Contrary to common belief the study of food emerges to be of high importance throughout human history. Contemplations about production, consumption of food, as well as the overall theme of eating and drinking is subject to the studies of a number of famous Philosophers. Unfortunately, much of it remains disguised behind drawn curtains. In ancient Greece, Plato evolved his dietary ideas of Pythagoras in Book II of Republic (Williams, 1883) and Epicurus acknowledged the desires of good food and fine wine as natural, although defining them as unnecessary for human happiness. Further remains to the unexpected are the manuscript of the wine enthusiast John Locke (Locke & Sandby, 1766), or the fact that the only goods Jean-Jacques Rousseau (1754) recognized in the universe are food, a female, and sleep, while the only evils he feared were pain and hunger. Likewise Karl Marx offered the view that »by producing food, man indirectly produces his material life itself« in his early work on The German Ideology.

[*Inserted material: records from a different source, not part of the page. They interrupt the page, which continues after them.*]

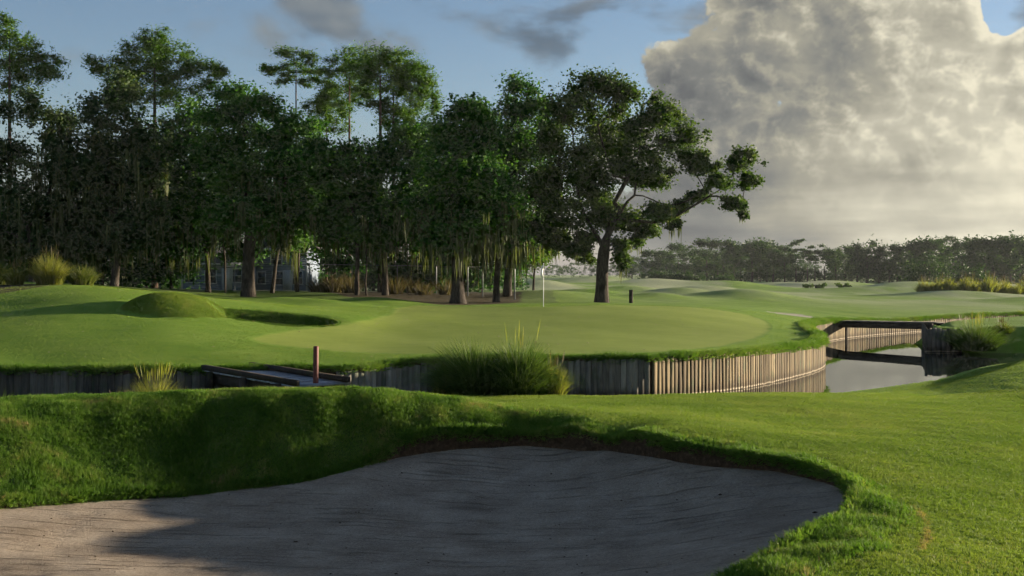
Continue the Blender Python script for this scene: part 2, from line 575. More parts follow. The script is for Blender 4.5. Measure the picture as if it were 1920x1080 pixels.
PROM = np.array([(19.2, 51.0), (20.7, 50.75), (23, 50.6), (27, 50.2), (33, 49.6), (45, 48.5), (70, 52), (70, 70), (45, 68), (30, 64.5), (25, 61.6), (22.2, 58.6), (21.3, 57.2), (20.2, 54)])


def HB(x, y):
    x = np.asarray(x, float); y = np.asarray(y, float)
    P = np.column_stack([x, y])
    d, sg = seg_dist(P, BANK)
    s = -d * sg
    base = HB0(x, y)
    base = base + 0.012 * vnoise(x, y, 1.7, 21) + 0.012 * vnoise(x, y, 0.5, 22)
    z = base * sstep(s, 0.0, 2.4) - 0.7 * sstep(-s, 0.0, 1.0)
    sp = sdf_poly(P, PROM)
    wall = (x < 20.9)
    top = 1.12 + 0.10 * sstep(x, 21, 30) + 0.05 * vnoise(x, y, 2.5, 8)
    zp = np.where(wall, -0.7 + (top + 0.7) * sstep(sp, 0.12, 0.5), -0.7 + (top + 0.7) * sstep(sp, -1.6, 1.5))
    z = np.where((y > 44.5) & (x > 12), np.maximum(z, zp), z)
    return z


# bunker outline: (column, row, height of the sand edge)
SAND_E = [(-420, 1000, .03), (-200, 975, .0), (0, 955, -.02), (200, 937, -.08), (400, 925, -.12), (560, 905, -.01), (640, 887, .09), (750, 858, .23), (850, 843, .32), (1000, 838, .36), (1150, 848, .42),
          (1280, 868, .50), (1400, 880, .55), (1500, 893, .58), (1570, 914, .62), (1601, 940, .64), (1577, 985, .66), (1485, 1035, .66), (1390, 1080, .66), (1230, 1180, .60), (900, 1360, .40), (400, 1500, .0), (-300, 1500, -.15), (-700, 1200, -.2)]
se = [((HZ - z) * F / (py - HY), px, z) for px, py, z in SAND_E]
BUNK = catmull([(X(px, d), d) for d, px, z in se] + [(X(se[0][1], se[0][0]), se[0][0])], 0.12)[:-1]
MS = [(px, d, z) for d, px, z in se]
MS += [(px, (HZ - z) * F / (py - HY), z) for px, py, z in [(200, 1000, -.20), (500, 960, -.18), (800, 900, .01), (1000, 880, .10), (800, 960, -.14), (500, 1040, -.20), (1100, 960, -.03), (1250, 940, .13), (900, 1060, -.10), (1200, 1030, .16), (200, 1070, -.16), (1400, 940, .34), (1400, 1000, .42)]]
HS0 = TPS(MS, 1e-3)


def HS(x, y):
    return HS0(np.asarray(x, float), np.asarray(y, float)) + 0.018 * vnoise(x, y, 0.9, 31) + 0.010 * vnoise(x, y, 0.33, 32)


def ground_pt(px, py, lo=29, hi=120):
    """where the line of sight through a picture point meets the far ground"""
    d = np.linspace(lo, hi, 1200)
    x = (px - CX) / F * d
    gap = Zp(py, d) - HA(x, d)
    k = np.argmax(gap <= 0)
    return x[k], d[k]


def hA(x, y): return float(HA(np.array([x]), np.array([y]))[0])
def hB(x, y): return float(HB(np.array([x]), np.array([y]))[0])


# ------------------------------------------------------------------ materials
def mat_new(name):
    m = bpy.data.materials.new(name)
    m.use_nodes = True
    return m, NT(m.node_tree)


def finish(T, bsdf, bump=None):
    out = T.n('ShaderNodeOutputMaterial')
    T.set(out.inputs['Surface'], bsdf)


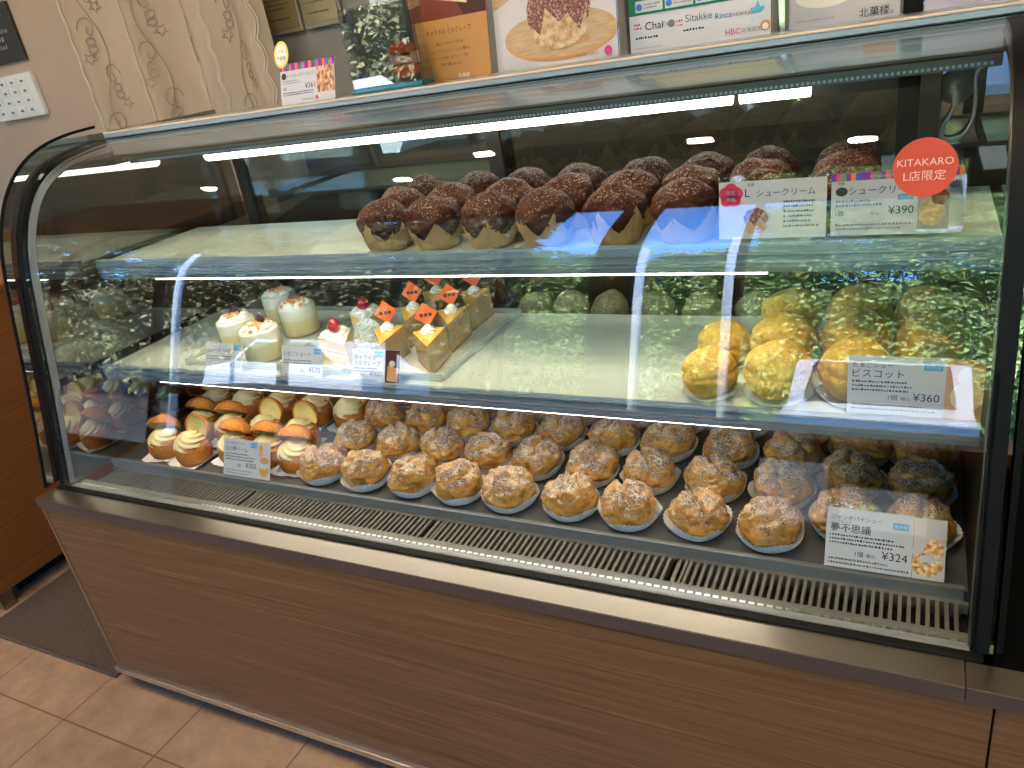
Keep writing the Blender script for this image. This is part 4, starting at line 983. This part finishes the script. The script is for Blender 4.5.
# ------------------------------------------------------------------ the street outside the shop window
GZ = -.45
struct(MB().box(-60, 60, -80, RF - .13, GZ - .1, GZ).build('ground_outside', 'asphalt'))
hp = []
for i in range(61):
    for j in range(9):
        x = -75 + i * 2.2; v_ = j / 8; hgt = (8.5 + 2.5 * nz(Vector((x * .06, 3.1, 0))) + 1.2 * nz(Vector((x * .25, 7.7, 0)))) * math.sin(v_ * PI / 2)
        hp.append((x, -36 - 9 * v_ + 1.3 * nz(Vector((x * .5, j * .9, 2))), GZ - .1 + hgt + .7 * nz(Vector((x * .8, j * 1.3, 5))) * v_))
struct(MB().grid(hp, 61, 9).build('hillside_outside', 'leaf_dimmed'))
def leaf_mesh(seed, n, rx, ry, rz, zc, size, mat='leaf_green'):
    rr = random.Random(seed); vs = []; fs = []; cl = [(rr.gauss(0, .5), rr.gauss(0, .5), rr.gauss(0, .5)) for _ in range(26)]
    for i in range(n):
        c = cl[i % len(cl)]; p = Vector((c[0] + rr.gauss(0, .22), c[1] + rr.gauss(0, .22), c[2] + rr.gauss(0, .20)))
        p = Vector((p.x * rx, p.y * ry, p.z * rz + zc)); q = Matrix.Rotation(rr.uniform(0, 6.28), 3, (rr.gauss(0, 1), rr.gauss(0, 1), rr.gauss(0, 1) + .01)); s = size * rr.uniform(.6, 1.3); o = len(vs)
        for a, b_ in ((-1, 0), (0, -.45), (1, 0), (0, .45)): vs.append(p + q @ Vector((a * s, b_ * s, 0)))
        fs.append((o, o + 1, o + 2, o + 3))
    return MB().add(vs, fs, 0, False).mesh('foliage', mat)
def thicket(name, label, x0, x1, y0, y1, top, n, size, mat, seed):
    # a continuous bank of roadside foliage: crowns merge, no single tree can be told apart
    rr = random.Random(seed); vs = []; fs = []; cl = []
    for i in range(int((x1 - x0) * (y1 - y0) * 45)):
        x, y = rr.uniform(x0, x1), rr.uniform(y0, y1); h = top(x) * (.80 + .20 * nz(Vector((x * .5, y * .5, seed)))); cl.append((x, y, h * rr.random() ** .75, rr.uniform(.35, .75)))
    for i in range(n):
        cx, cy_, cz, r = cl[i % len(cl)]; d = Vector((rr.gauss(0, .5), rr.gauss(0, .5), rr.gauss(0, .42))) * r; p = Vector((min(max(cx + d.x, x0), x1), min(max(cy_ + d.y, y0), y1), max(cz + d.z, .1) + GZ))
        q = Matrix.Rotation(rr.uniform(0, 6.28), 3, (rr.gauss(0, 1), rr.gauss(0, 1), rr.gauss(0, 1) + .01)); sz = size * rr.uniform(.6, 1.4); o = len(vs)
        for a, b_ in ((-1, 0), (0, -.45), (1, 0), (0, .45)): vs.append(p + q @ Vector((a * sz, b_ * sz, 0)))
        fs.append((o, o + 1, o + 2, o + 3))
    o = MB().add(vs, fs, 0, False).build(name, mat); tag(o, label, 'foliage'); o['kind'] = 'stuff'
thicket('foliage_bank', 'sunlit green roadside foliage mirrored in the right part of the glass', -2.35, 7.0, -12.6, -10.2, lambda x: 11.5, 190000, .066, 'leaf_green', 3)
thicket('foliage_bank', 'roadside foliage with shade put into its leaf colour, mirrored in the left part of the glass', -27.0, -6.9, -12.0, -10.8, lambda x: 13.0 + max(0, -x - 12) * .55, 260000, .105, 'leaf_dimmed', 5)
thicket('foliage_bank', 'distant green foliage mirrored below the blue sky patches', -24.0, -2.8, -25.5, -22.5, lambda x: 10.3 + 2.2 * nz(Vector((x * .35, 1.7, 0))), 110000, .13, 'leaf_green', 7)
hm = leaf_mesh(9, 3600, 2.0, .45, .35, .75, .10)
for k, x in enumerate((-30, -21, -12, -3)):
    o = link('hedge', hm, None, (x, -18.5, GZ)); tag(o, f'clipped green hedge across the street, {("leftmost", "second from the left", "second from the right", "rightmost")[k]}', 'hedge', 'hedge blocks across the street')
for x, y, lab in ((-1.85, -7.0, 'white street pole mirrored right of the case middle'), (-3.45, -8.6, 'white street pole mirrored at the case middle'), (-11.2, -7.2, 'white street pole mirrored at the left of the case')):
    t = thing('street_pole', lab, 'pole', (x, y, GZ)); MB().tube([(0, 0, 0), (0, 0, 4.5)], .07, 12).build('shaft', 'pole_white', t); MB().lathe([(.13, 0), (.13, .04), (.08, .06)], 16).build('base_plate', 'pole_white', t)
def car(x, y, rz, label):
    t = thing('parked_car', label, 'car', (x, y, GZ), rz)
    side = [(-2.0, .28), (-2.05, .62), (-1.95, .88), (-1.2, .98), (-.55, 1.42), (.9, 1.45), (1.55, 1.02), (2.0, .92), (2.05, .4), (1.95, .26)]
    MB().prism(side, 'y', -.85, .85).build('body', 'car_white', t)
    MB().prism([(-1.08, 1.0), (-.55, 1.36), (.85, 1.39), (1.38, 1.02)], 'y', -.857, .857).build('side_windows', 'car_glass', t)
    MB().add([(-1.22, -.70, 1.005), (-1.22, .70, 1.005), (-.60, .66, 1.41), (-.60, -.66, 1.41)], [(0, 1, 2, 3)]).build('windscreen', 'car_glass', t)
    for sx_ in (-1.25, 1.25):
        for sy in (-.80, .80):
            MB().lathe([(.0001, -.1), (.30, -.1), (.32, -.06), (.32, .06), (.30, .1), (.0001, .1)], 24, T=Matrix.Translation((sx_, sy, .32)) @ Matrix.Rotation(PI / 2, 4, 'X')).build('wheel', 'rubber_black', t)
    for sy in (-.6, .6): MB().box(-2.07, -2.02, sy - .18, sy + .18, .62, .76, bev=.01).build('headlamp', 'chrome', t)
car(-.25, -7.9, -PI / 2, 'white parked car mirrored low at the right of the glass')
car(-9.6, -8.9, .1, 'white parked car mirrored in the acrylic stand')
# ------------------------------------------------------------------ table added behind the photographer to block low daylight
t = thing('blocker_table', 'dark wooden table added to block low daylight, mirrored low in the glass', 'table', (-1.3, -1.27, 0))
MB().box(-2.3, 2.3, -.33, .33, .625, .66, bev=.004).build('tabletop', 'oak_side', t); MB().box(-2.24, 2.24, -.29, .29, .06, .625).build('cabinet', 'pillar_dark', t); MB().box(-2.2, 2.2, -.25, .25, 0, .06).build('plinth', 'void_black', t)
for x0, x1, z0, z1, lab in ((-.46, -.22, .41, .59, 'added white glow panel on the table front, second from the right, mirrored over the pies'), (-.18, .09, .41, .53, 'added white glow panel on the table front, rightmost, mirrored over the pies'),
                            (-3.33, -3.17, .40, .515, 'small added white glow panel on the table front, leftmost, mirrored over the domes'), (-2.81, -2.575, .38, .535, 'added white glow panel on the table front, second from the left'), (-2.54, -2.35, .39, .54, 'added white glow panel on the table front, third from the left')):
    t = thing('glow_panel', lab, 'glow panel', (x0, -.962, z0), group='added glow panels on the table')
    MB().box(0, x1 - x0, -.016, 0, 0, z1 - z0, bev=.002).build('housing', 'white_plastic', t); MB().box(.004, x1 - x0 - .004, 0, .001, .004, z1 - z0 - .004).build('lit_panel', 'panel_glow', t)  # emissive face added only to show up mirrored in the glass
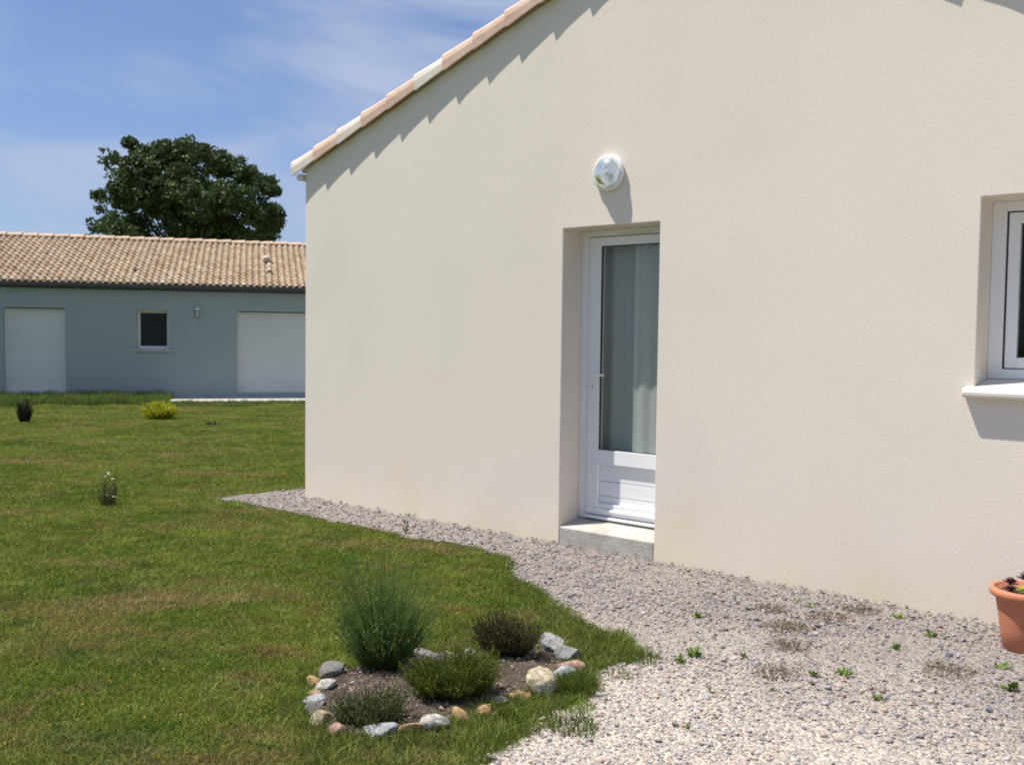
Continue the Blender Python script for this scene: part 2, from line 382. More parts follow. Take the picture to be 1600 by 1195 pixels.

Evidently food intrigues. However, despite the deep rootedness into the thinking and creations of great minds that shaped the history of Western Philosophy, we look back at meagre fields when searching for research in the realm of food studies. This is often explained due to the domain of food being identified as secondary or lower senses; since touch, smell and taste are classified as ephemeral stimuli (Diaconu, 2013).